Recorded data:
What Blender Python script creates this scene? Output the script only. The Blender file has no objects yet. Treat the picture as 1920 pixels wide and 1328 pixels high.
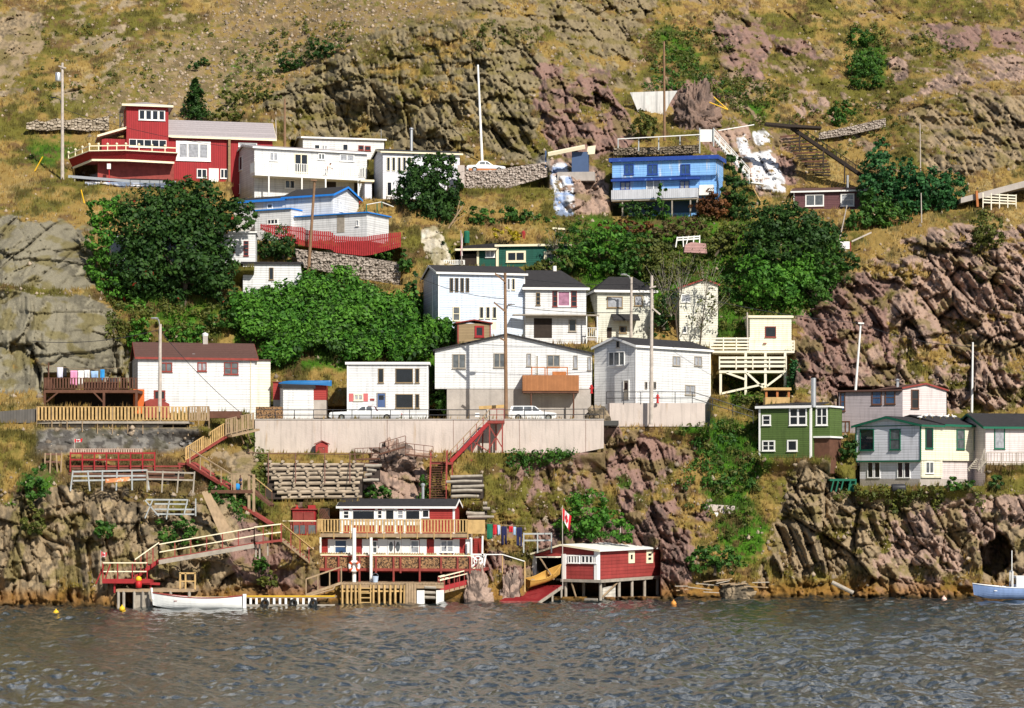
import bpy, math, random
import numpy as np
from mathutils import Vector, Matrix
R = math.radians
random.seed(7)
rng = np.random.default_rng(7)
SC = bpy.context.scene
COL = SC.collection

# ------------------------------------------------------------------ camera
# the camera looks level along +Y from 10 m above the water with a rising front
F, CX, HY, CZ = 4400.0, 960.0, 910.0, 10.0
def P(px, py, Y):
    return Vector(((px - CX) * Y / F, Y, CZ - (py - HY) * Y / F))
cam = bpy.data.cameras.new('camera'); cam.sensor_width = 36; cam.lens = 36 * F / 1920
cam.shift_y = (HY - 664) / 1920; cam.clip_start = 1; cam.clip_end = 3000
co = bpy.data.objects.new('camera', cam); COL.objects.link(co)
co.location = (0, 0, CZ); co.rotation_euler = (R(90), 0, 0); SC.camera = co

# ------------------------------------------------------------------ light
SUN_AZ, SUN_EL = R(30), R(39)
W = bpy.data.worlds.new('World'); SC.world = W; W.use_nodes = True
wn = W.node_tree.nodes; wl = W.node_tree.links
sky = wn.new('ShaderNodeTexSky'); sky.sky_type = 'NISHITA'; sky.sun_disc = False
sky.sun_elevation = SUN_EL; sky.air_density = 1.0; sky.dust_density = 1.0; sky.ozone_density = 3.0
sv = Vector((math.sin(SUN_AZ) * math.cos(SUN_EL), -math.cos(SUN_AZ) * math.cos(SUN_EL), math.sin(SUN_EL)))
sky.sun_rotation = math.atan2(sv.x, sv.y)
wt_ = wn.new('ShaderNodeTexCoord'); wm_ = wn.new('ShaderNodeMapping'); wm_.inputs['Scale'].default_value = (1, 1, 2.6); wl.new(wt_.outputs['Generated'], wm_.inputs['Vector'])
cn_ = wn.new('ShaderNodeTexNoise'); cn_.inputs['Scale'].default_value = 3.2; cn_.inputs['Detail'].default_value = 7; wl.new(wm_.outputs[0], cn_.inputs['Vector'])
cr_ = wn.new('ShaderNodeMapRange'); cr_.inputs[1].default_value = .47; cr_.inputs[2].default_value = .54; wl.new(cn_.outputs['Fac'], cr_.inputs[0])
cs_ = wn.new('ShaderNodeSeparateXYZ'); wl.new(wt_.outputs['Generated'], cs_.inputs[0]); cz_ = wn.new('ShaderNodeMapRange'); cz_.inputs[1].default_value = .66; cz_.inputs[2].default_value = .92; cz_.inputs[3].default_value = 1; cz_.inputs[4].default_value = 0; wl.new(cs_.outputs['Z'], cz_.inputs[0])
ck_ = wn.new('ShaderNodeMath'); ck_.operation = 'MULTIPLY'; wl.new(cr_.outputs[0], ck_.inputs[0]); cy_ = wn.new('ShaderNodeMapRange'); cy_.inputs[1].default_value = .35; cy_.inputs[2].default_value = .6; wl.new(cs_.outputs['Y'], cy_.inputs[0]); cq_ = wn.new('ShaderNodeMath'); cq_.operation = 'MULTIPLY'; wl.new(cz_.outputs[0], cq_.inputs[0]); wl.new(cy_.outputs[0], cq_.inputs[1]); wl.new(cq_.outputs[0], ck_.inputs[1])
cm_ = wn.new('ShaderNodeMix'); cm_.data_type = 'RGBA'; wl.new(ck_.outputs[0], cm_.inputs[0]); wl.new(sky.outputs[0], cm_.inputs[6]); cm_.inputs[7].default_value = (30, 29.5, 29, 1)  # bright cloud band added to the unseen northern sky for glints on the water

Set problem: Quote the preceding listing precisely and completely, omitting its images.

Expected output:
What Blender Python script creates this scene? Output the script only. The Blender file has no objects yet. Treat the picture as 1920 pixels wide and 1328 pixels high.
import bpy, math, random
import numpy as np
from mathutils import Vector, Matrix
R = math.radians
random.seed(7)
rng = np.random.default_rng(7)
SC = bpy.context.scene
COL = SC.collection

# ------------------------------------------------------------------ camera
# the camera looks level along +Y from 10 m above the water with a rising front
F, CX, HY, CZ = 4400.0, 960.0, 910.0, 10.0
def P(px, py, Y):
    return Vector(((px - CX) * Y / F, Y, CZ - (py - HY) * Y / F))
cam = bpy.data.cameras.new('camera'); cam.sensor_width = 36; cam.lens = 36 * F / 1920
cam.shift_y = (HY - 664) / 1920; cam.clip_start = 1; cam.clip_end = 3000
co = bpy.data.objects.new('camera', cam); COL.objects.link(co)
co.location = (0, 0, CZ); co.rotation_euler = (R(90), 0, 0); SC.camera = co

# ------------------------------------------------------------------ light
SUN_AZ, SUN_EL = R(30), R(39)
W = bpy.data.worlds.new('World'); SC.world = W; W.use_nodes = True
wn = W.node_tree.nodes; wl = W.node_tree.links
sky = wn.new('ShaderNodeTexSky'); sky.sky_type = 'NISHITA'; sky.sun_disc = False
sky.sun_elevation = SUN_EL; sky.air_density = 1.0; sky.dust_density = 1.0; sky.ozone_density = 3.0
sv = Vector((math.sin(SUN_AZ) * math.cos(SUN_EL), -math.cos(SUN_AZ) * math.cos(SUN_EL), math.sin(SUN_EL)))
sky.sun_rotation = math.atan2(sv.x, sv.y)
wt_ = wn.new('ShaderNodeTexCoord'); wm_ = wn.new('ShaderNodeMapping'); wm_.inputs['Scale'].default_value = (1, 1, 2.6); wl.new(wt_.outputs['Generated'], wm_.inputs['Vector'])
cn_ = wn.new('ShaderNodeTexNoise'); cn_.inputs['Scale'].default_value = 3.2; cn_.inputs['Detail'].default_value = 7; wl.new(wm_.outputs[0], cn_.inputs['Vector'])
cr_ = wn.new('ShaderNodeMapRange'); cr_.inputs[1].default_value = .47; cr_.inputs[2].default_value = .54; wl.new(cn_.outputs['Fac'], cr_.inputs[0])
cs_ = wn.new('ShaderNodeSeparateXYZ'); wl.new(wt_.outputs['Generated'], cs_.inputs[0]); cz_ = wn.new('ShaderNodeMapRange'); cz_.inputs[1].default_value = .66; cz_.inputs[2].default_value = .92; cz_.inputs[3].default_value = 1; cz_.inputs[4].default_value = 0; wl.new(cs_.outputs['Z'], cz_.inputs[0])
ck_ = wn.new('ShaderNodeMath'); ck_.operation = 'MULTIPLY'; wl.new(cr_.outputs[0], ck_.inputs[0]); cy_ = wn.new('ShaderNodeMapRange'); cy_.inputs[1].default_value = .35; cy_.inputs[2].default_value = .6; wl.new(cs_.outputs['Y'], cy_.inputs[0]); cq_ = wn.new('ShaderNodeMath'); cq_.operation = 'MULTIPLY'; wl.new(cz_.outputs[0], cq_.inputs[0]); wl.new(cy_.outputs[0], cq_.inputs[1]); wl.new(cq_.outputs[0], ck_.inputs[1])
cm_ = wn.new('ShaderNodeMix'); cm_.data_type = 'RGBA'; wl.new(ck_.outputs[0], cm_.inputs[0]); wl.new(sky.outputs[0], cm_.inputs[6]); cm_.inputs[7].default_value = (30, 29.5, 29, 1)  # bright cloud band added to the unseen northern sky for glints on the water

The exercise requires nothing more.